Aktivis Wahana Lingkungan Hidup Indonesia (Walhi) Sumsel bersama Simpul Konsorsium Pembaruan Agraria (KPA), Aliansi Masyarakat Adat Nusantara (AMAN) Sumsel, dan aktivis lainnya, di Palembang, Selasa, berkumpul melakukan kajian RUU Pertanahan yang dinilai bertolak belakang dengan semangat reforma agraria.

Direktur Eksekutif Walhi Sumsel Hairul Sobri pada kesempatan itu mengatakan RUU Pertanahan tidak menjawab krisis agraria di provinsi ini dan secara nasional.

Permasalahan lingkungan hidup yang bermuara kepada konflik agraria dan bencana ekologis membutuhkan mekanisme penyelesaian dari hulu ke hilir.

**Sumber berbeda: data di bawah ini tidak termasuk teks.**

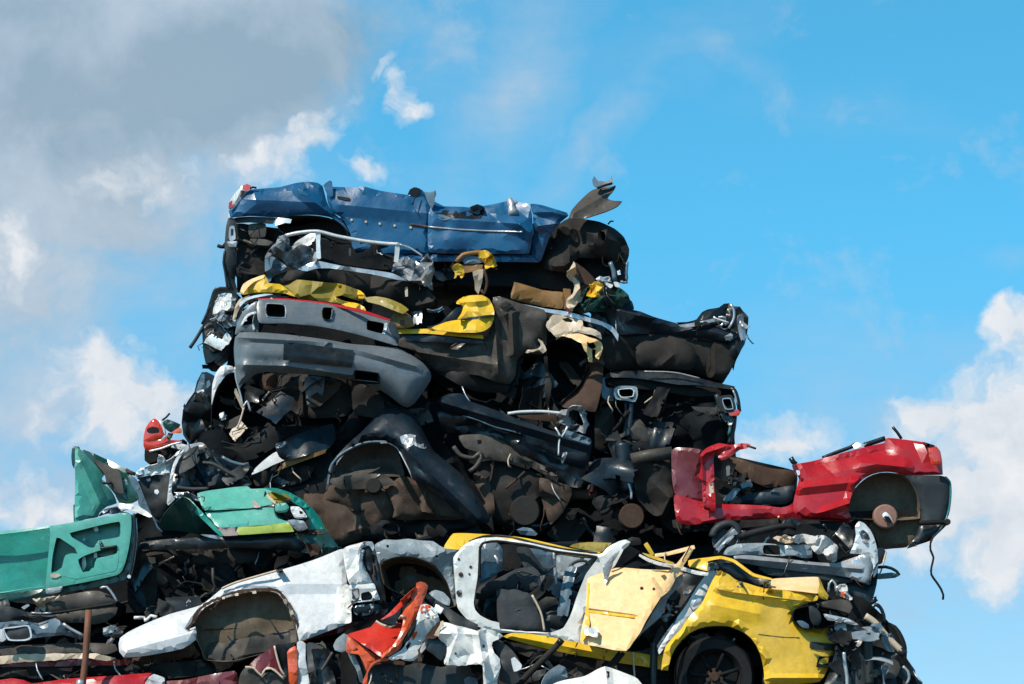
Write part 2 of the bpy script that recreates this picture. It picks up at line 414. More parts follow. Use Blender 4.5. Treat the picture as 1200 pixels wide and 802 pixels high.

Kuasa negara dalam memfasilitasi investasi korporasi skala besar melalui hak guna usaha (HGU) adalah akar permasalahan dan harus ada batasan yang jelas untuk mengaturnya termasuk keterbukaan informasi HGU pada publik.

Hal tersebut tidak terlihat dari RUU Pertanahan bahkan pendekatan legal formal yang dilakukan negara akan mengancam posisi masyarakat lokal yang bergantung dengan tanah sebagai sumber penghidupan, katanya.

Selain itu, masih banyak permasalahan substantif dalam RUU Pertanahan yang dapat bertolak belakang dengan semangat reforma agraria dan pengelolaan lingkungan hidup serta sumber daya alam yang baik.

Rancangan UU itu tidak lebih maju dari Peraturan Presiden Nomor 86 Tahun 2018 tentang Reforma Agraria.

Ditelisik pasal demi pasal, beberapa contoh permasalahan yang dapat disoroti antara lain pengingkaran terhadap hak masyarakat adat, hak pengelolaan HGU yang tetap diprioritaskan untuk pemodal besar, serta ada pasal yang mengatur warga negara asing untuk mendapatkan hak atas tanah di Indonesia, ujar Sobri.

Sementara Ketua AMAN Wilayah Sumsel Rustandi Adriansyah menambahkan RUU Pertanahan yang tengah dibahas DPR RI manyimpang dari amanat UUD 1945 dadan UUPA 1960 yaitu semangat sosialisme Indonesia.

Redistribusi tanah untuk menjawab ketimpangan penguasaan agraria dan untuk kemakmuran bangsa dan kesejahteraan Rakyat Indonesia

Dalam RUU Pertanahan tidak membunyikan adanya peran negara dalam proses penguatan, pemberdayaan dan pengakuan terhadap entitas dan wilayah masyarakat.

Rancangan UU itu tidak boleh dibiarkan sah begitu saja tanpa input dan partisipasi publik karena regulasi tersebut sangat rentan menyuburkan konflik agraria, ujarnya.